Mick Caouette, Writer and Producer

Mick Caouette has been producing historical documentary films since 1996, including, The Scottsboro Boys The Capture and Trial of Adolf Eichmann, Hubert H. Humphrey: The Art of the Possible , Kindred Spirits: The Story of John F. Thomas, and Eugene J. McCarthy: Muses and Mementos.

In 2000, Caouette completed The Heart of Bassett Place: W. Gertrude Brown and the Wheatley House. Through the voices of those that grew up there, and original film from the 1930’s, the documentary explored life at The Phyllis Wheatley Settlement House in Minneapolis; the settlement was known as “the greatest settlement house for Negroes in the United States.” The film has found a prominent place in the curricula of social work, black history, and women’s history programs, at colleges and universities throughout the United States.

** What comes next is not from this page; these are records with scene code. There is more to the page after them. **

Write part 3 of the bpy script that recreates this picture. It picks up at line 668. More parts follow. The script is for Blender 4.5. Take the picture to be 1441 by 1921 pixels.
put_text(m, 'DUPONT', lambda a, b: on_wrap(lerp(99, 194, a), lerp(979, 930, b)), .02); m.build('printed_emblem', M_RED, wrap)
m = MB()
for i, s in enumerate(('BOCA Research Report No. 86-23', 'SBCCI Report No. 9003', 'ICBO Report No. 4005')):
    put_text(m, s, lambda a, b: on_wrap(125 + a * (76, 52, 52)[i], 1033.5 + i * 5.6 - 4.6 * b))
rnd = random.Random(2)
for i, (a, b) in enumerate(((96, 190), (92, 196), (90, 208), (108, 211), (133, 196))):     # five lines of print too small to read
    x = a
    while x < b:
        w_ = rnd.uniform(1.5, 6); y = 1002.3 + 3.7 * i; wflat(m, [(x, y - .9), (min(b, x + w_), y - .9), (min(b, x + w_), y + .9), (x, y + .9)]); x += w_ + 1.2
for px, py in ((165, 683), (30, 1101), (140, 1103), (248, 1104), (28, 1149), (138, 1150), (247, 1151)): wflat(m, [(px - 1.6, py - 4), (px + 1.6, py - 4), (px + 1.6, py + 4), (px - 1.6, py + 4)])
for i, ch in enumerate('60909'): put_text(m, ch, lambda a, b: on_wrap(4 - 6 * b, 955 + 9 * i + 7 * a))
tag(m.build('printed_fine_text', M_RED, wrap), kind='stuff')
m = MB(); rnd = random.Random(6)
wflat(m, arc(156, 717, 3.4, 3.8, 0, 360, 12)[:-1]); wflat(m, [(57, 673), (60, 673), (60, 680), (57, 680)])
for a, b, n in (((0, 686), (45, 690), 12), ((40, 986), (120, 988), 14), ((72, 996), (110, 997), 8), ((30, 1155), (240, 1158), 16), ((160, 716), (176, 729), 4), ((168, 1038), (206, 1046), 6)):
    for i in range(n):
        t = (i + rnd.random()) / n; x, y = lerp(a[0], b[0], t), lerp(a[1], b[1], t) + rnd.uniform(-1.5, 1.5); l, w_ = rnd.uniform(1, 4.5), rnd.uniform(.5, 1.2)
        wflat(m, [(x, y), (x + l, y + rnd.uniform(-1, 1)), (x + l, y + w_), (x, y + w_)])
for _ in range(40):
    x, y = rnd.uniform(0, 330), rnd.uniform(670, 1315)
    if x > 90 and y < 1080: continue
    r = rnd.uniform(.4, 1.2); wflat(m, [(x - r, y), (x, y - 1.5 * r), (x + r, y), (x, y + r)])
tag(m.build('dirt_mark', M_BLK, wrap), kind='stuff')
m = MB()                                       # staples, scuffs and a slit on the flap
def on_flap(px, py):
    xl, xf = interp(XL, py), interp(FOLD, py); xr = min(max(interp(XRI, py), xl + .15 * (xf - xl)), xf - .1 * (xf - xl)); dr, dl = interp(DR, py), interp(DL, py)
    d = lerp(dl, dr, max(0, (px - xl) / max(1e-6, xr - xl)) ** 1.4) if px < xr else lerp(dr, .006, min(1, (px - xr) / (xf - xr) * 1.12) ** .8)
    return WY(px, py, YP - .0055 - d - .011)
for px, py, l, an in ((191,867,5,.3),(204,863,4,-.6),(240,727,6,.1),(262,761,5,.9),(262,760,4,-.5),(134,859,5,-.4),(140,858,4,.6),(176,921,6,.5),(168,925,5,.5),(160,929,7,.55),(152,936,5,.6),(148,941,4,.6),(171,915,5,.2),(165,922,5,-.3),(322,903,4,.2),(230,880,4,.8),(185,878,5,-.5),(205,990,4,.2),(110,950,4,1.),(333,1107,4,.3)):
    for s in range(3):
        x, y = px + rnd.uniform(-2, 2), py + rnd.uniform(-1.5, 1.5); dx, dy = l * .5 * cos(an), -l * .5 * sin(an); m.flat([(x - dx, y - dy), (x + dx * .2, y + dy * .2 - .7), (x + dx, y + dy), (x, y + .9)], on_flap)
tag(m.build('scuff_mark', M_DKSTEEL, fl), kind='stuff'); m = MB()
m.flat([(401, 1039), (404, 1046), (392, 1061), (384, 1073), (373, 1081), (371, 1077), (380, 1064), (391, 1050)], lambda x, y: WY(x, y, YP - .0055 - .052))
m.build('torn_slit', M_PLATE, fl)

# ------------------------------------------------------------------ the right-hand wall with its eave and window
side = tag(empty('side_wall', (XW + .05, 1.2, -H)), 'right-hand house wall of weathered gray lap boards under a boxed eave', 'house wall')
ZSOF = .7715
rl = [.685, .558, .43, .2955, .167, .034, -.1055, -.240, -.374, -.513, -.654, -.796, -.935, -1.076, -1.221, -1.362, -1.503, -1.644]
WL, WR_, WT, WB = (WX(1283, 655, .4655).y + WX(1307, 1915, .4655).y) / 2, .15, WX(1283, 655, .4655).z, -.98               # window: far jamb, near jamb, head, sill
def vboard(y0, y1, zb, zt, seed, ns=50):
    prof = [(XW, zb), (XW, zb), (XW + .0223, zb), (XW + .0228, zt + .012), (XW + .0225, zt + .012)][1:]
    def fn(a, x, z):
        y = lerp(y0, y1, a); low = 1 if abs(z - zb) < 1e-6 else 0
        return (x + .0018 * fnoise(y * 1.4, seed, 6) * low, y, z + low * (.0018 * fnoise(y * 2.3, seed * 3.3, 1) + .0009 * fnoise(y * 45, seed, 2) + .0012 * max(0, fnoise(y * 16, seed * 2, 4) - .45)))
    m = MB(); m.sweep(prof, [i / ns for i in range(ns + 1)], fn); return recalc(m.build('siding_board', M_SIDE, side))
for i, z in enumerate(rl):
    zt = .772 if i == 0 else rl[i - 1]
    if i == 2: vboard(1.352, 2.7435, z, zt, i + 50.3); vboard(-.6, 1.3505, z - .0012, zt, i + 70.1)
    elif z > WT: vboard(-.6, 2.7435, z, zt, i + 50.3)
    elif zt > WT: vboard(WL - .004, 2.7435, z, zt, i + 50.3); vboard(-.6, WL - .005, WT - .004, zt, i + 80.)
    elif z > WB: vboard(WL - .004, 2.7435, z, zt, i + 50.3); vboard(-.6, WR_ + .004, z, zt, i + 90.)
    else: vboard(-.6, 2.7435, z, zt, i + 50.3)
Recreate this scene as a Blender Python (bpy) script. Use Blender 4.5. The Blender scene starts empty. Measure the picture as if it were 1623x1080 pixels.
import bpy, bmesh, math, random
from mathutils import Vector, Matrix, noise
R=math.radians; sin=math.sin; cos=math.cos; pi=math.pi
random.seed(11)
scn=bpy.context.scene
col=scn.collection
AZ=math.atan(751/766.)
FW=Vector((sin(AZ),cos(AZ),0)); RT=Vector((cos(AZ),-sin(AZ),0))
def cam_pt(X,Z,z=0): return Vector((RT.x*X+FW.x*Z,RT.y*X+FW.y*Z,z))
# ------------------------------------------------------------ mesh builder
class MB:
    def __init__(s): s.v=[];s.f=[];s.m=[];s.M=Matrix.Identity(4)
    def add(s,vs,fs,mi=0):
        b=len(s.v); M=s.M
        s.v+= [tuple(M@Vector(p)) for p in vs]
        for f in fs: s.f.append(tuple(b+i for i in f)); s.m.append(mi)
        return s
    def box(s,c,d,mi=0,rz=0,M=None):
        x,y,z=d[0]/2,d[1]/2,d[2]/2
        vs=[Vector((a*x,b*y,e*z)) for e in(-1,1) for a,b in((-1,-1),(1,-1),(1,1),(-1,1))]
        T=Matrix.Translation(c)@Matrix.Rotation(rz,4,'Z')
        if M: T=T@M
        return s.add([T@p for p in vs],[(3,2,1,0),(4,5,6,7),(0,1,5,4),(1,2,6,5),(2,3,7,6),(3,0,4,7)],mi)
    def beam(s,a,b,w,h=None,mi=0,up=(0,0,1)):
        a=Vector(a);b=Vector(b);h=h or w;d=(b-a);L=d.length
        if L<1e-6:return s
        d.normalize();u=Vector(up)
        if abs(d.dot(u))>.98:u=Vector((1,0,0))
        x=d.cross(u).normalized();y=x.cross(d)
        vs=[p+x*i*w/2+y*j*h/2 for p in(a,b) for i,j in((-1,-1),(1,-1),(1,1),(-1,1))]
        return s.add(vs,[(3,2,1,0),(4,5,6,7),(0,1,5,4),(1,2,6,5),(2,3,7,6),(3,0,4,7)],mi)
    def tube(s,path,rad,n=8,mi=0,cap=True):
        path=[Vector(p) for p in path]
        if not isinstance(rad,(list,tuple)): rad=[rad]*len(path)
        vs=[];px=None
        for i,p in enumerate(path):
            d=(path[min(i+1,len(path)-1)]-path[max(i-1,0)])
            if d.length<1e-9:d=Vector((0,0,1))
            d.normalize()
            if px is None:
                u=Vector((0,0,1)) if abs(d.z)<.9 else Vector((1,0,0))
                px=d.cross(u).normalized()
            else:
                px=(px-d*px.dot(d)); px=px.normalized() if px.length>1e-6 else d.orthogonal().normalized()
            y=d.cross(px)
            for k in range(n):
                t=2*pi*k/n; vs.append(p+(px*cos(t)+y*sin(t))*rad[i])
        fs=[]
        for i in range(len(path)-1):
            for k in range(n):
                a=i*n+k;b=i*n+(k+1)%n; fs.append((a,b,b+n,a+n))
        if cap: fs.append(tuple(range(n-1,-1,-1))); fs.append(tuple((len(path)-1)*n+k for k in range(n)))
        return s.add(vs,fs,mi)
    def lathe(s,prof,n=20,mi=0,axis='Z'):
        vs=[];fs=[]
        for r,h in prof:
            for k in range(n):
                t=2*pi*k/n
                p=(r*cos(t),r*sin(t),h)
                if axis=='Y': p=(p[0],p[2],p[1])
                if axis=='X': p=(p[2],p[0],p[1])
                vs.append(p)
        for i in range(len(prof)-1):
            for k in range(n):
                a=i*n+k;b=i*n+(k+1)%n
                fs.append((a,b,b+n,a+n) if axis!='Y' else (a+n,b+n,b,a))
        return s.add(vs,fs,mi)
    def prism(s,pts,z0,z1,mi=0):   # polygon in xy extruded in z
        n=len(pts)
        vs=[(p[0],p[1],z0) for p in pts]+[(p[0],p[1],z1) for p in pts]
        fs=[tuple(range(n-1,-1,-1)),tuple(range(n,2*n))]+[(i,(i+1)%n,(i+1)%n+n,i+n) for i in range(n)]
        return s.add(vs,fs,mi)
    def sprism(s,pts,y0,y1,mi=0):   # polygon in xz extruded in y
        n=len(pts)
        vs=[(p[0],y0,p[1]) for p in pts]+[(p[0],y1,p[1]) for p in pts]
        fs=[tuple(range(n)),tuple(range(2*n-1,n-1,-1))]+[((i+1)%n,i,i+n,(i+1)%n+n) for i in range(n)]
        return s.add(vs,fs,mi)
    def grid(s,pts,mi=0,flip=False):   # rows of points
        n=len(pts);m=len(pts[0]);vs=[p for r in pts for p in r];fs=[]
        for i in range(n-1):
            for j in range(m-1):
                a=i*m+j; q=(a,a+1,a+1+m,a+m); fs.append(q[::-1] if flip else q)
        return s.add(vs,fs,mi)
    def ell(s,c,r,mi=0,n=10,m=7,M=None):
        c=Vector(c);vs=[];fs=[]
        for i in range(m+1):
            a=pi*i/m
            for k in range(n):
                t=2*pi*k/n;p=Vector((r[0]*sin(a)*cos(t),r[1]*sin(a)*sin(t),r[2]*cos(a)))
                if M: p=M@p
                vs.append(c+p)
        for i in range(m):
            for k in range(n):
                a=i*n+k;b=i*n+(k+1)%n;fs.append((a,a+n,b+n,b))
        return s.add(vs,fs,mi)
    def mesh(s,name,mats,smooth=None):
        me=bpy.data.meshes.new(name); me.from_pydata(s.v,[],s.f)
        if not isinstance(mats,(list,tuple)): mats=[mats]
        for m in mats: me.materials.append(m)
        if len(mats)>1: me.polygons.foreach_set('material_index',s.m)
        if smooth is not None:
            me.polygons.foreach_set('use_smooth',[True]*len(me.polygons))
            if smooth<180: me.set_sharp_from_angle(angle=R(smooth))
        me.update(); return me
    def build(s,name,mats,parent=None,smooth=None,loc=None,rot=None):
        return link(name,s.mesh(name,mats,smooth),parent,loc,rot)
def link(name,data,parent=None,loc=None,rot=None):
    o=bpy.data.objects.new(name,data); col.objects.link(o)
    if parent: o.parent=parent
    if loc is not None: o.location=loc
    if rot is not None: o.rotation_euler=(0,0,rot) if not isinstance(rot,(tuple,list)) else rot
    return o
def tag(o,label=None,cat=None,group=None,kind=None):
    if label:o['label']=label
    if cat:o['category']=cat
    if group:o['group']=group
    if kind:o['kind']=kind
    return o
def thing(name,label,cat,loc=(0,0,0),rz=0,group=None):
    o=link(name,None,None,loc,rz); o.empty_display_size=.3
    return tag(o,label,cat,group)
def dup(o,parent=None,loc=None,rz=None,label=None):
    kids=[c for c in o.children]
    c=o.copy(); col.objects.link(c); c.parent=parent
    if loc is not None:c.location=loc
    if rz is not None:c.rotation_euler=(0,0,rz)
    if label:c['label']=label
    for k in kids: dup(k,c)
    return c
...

In addition to full length documentaries, Caouette has produced museum installations for the University of Minnesota, and the Minnesota Historical Society, and short pieces for presentations by Vice President Walter Mondale and President Bill Clinton. From 1996 to 2001, Caouette collected, transferred and cataloged archival films for the Audio-Visual Curator of the Minnesota Historical Society. He holds a Master’s Degree in History and Film, and has taught graduate classes at Hamline University in St. Paul. Most of his life he has been a professional working musician.